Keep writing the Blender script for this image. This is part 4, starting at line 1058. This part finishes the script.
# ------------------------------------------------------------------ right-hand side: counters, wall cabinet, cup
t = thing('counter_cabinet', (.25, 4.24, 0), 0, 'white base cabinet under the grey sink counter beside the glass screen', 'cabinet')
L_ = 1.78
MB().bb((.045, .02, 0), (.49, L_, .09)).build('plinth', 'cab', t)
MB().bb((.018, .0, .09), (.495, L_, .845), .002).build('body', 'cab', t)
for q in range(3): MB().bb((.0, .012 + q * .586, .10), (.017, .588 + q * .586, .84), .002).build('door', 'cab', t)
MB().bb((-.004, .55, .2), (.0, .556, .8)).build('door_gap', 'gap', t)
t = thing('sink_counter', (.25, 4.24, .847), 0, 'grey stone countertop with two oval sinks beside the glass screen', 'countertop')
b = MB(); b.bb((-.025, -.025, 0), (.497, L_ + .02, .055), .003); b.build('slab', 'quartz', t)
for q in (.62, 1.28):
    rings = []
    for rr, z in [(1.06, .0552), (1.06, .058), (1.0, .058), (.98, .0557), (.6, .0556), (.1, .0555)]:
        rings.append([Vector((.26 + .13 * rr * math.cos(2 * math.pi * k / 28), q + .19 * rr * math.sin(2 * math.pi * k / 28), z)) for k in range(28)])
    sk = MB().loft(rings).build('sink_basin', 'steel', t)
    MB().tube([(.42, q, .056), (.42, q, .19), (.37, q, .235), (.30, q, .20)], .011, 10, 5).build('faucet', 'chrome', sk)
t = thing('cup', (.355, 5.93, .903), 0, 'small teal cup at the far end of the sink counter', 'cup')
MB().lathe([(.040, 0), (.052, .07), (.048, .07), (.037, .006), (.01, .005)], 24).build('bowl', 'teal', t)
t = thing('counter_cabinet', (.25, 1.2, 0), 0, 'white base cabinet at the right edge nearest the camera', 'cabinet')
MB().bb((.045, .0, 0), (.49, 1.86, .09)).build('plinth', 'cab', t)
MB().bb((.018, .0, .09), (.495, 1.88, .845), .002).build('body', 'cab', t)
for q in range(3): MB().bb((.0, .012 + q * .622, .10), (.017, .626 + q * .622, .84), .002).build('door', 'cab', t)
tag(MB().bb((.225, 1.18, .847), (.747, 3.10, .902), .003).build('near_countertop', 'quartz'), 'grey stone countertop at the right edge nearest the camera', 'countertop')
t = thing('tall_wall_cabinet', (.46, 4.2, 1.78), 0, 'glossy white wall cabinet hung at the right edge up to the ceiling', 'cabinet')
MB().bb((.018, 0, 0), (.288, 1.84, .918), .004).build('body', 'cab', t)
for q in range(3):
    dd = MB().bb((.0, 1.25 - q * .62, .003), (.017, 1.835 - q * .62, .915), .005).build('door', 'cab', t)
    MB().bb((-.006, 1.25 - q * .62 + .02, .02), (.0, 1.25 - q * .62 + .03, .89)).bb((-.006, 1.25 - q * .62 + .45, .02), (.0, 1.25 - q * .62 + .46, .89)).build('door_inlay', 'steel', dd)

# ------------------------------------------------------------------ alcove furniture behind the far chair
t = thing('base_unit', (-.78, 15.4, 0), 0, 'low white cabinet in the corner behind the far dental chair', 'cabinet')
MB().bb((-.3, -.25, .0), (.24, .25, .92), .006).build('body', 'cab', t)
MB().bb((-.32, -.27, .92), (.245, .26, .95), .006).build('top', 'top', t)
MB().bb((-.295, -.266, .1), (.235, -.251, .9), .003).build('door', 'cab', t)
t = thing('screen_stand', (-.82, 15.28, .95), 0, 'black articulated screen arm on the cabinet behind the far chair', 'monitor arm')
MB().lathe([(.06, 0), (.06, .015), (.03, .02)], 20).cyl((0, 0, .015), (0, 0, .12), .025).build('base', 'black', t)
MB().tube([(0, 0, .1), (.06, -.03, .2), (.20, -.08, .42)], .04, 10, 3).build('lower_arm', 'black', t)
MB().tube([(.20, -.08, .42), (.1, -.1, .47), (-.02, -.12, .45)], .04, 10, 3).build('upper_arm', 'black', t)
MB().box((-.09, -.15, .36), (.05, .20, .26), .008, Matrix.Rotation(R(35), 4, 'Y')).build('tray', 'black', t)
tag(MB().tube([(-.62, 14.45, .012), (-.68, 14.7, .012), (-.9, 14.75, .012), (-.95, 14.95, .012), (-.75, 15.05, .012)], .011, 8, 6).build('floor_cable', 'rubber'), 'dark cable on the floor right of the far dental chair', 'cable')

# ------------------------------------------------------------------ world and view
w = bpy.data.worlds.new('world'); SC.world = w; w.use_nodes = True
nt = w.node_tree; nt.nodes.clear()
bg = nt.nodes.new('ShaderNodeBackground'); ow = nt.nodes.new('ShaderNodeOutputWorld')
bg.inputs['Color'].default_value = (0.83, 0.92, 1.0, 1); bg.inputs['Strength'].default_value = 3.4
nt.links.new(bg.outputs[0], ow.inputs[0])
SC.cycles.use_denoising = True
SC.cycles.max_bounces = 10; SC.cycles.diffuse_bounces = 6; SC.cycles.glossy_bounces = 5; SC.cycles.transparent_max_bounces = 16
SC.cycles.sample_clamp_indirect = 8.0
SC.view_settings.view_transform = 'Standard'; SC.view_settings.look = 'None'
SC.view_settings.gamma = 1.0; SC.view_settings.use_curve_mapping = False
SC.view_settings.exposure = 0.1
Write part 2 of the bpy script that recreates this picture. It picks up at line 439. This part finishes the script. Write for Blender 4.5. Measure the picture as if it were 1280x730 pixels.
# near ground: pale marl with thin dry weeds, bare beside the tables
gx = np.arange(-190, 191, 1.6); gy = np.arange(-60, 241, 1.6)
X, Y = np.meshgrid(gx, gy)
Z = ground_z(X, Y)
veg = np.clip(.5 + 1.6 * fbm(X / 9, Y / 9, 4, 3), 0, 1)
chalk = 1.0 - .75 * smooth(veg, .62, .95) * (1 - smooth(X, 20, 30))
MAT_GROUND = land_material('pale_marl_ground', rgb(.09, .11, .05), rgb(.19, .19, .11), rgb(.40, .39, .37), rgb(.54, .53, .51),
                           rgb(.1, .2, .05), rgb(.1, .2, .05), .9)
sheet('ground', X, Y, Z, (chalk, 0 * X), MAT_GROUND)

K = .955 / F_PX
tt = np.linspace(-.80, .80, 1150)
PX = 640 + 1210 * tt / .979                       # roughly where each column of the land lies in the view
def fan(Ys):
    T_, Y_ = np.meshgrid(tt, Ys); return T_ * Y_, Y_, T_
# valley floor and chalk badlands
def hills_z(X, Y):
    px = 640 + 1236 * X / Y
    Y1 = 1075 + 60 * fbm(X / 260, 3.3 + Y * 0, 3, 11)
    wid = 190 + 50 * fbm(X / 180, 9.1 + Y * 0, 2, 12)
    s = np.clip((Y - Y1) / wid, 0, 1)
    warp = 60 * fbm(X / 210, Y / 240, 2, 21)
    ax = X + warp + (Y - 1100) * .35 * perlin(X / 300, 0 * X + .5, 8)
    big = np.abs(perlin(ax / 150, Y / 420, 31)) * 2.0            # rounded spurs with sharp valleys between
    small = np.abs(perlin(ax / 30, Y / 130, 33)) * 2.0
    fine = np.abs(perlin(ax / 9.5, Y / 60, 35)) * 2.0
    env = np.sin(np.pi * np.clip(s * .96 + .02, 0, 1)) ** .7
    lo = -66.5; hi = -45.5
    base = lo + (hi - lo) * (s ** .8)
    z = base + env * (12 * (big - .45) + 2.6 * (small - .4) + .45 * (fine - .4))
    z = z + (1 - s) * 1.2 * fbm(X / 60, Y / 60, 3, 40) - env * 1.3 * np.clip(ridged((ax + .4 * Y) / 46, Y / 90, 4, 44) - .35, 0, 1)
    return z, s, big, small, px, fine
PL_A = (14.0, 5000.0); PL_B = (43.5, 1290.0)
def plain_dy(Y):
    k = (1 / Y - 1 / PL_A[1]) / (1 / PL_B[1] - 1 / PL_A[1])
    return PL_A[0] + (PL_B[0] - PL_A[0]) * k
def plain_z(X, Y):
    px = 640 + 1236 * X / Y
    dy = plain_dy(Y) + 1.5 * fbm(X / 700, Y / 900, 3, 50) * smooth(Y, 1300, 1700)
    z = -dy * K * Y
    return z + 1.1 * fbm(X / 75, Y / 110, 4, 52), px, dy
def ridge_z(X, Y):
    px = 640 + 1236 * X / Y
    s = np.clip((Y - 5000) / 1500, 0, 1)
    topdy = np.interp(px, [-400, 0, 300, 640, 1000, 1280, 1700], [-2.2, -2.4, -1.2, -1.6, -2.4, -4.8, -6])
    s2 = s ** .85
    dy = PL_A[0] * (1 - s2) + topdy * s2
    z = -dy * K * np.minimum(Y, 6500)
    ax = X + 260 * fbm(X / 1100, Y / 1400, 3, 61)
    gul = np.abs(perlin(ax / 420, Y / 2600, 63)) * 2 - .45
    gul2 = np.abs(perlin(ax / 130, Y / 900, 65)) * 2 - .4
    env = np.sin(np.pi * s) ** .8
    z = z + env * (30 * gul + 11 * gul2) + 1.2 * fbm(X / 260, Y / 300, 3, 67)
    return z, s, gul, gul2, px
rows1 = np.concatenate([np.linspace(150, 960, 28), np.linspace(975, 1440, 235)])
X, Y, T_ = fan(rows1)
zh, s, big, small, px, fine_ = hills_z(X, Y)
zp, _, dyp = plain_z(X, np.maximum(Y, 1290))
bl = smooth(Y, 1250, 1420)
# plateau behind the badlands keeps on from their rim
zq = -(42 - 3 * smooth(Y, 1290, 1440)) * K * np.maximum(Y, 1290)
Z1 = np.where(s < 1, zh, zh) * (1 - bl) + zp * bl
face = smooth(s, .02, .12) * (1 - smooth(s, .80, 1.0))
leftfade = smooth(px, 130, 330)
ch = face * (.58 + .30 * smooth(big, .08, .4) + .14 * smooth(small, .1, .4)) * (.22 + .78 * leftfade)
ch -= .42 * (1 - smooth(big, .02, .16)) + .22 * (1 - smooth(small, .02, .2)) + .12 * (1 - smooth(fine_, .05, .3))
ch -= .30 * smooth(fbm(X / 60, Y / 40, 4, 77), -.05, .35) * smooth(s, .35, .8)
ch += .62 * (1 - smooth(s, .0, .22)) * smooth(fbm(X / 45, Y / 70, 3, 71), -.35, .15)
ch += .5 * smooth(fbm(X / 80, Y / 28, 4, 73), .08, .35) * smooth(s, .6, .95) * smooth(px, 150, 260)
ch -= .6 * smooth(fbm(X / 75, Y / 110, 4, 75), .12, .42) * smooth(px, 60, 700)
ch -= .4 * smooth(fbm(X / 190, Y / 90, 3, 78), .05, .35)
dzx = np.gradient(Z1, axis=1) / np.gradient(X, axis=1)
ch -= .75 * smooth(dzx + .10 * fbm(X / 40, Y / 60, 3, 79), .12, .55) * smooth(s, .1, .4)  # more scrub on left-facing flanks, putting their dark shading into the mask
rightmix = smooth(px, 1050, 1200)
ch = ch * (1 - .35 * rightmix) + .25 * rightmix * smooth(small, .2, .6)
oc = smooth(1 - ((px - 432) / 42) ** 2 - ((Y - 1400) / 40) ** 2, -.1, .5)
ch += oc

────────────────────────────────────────

■ **Prompt**: Above are the lines; repeat exactly the ones from the line containing "Write part 2" down to the line containing "sheet('ground', X, Y, Z, (chalk, 0", both inclusive.

■ **Output for this exercise**:
Write part 2 of the bpy script that recreates this picture. It picks up at line 439. This part finishes the script. Write for Blender 4.5. Measure the picture as if it were 1280x730 pixels.
# near ground: pale marl with thin dry weeds, bare beside the tables
gx = np.arange(-190, 191, 1.6); gy = np.arange(-60, 241, 1.6)
X, Y = np.meshgrid(gx, gy)
Z = ground_z(X, Y)
veg = np.clip(.5 + 1.6 * fbm(X / 9, Y / 9, 4, 3), 0, 1)
chalk = 1.0 - .75 * smooth(veg, .62, .95) * (1 - smooth(X, 20, 30))
MAT_GROUND = land_material('pale_marl_ground', rgb(.09, .11, .05), rgb(.19, .19, .11), rgb(.40, .39, .37), rgb(.54, .53, .51),
                           rgb(.1, .2, .05), rgb(.1, .2, .05), .9)
sheet('ground', X, Y, Z, (chalk, 0 * X), MAT_GROUND)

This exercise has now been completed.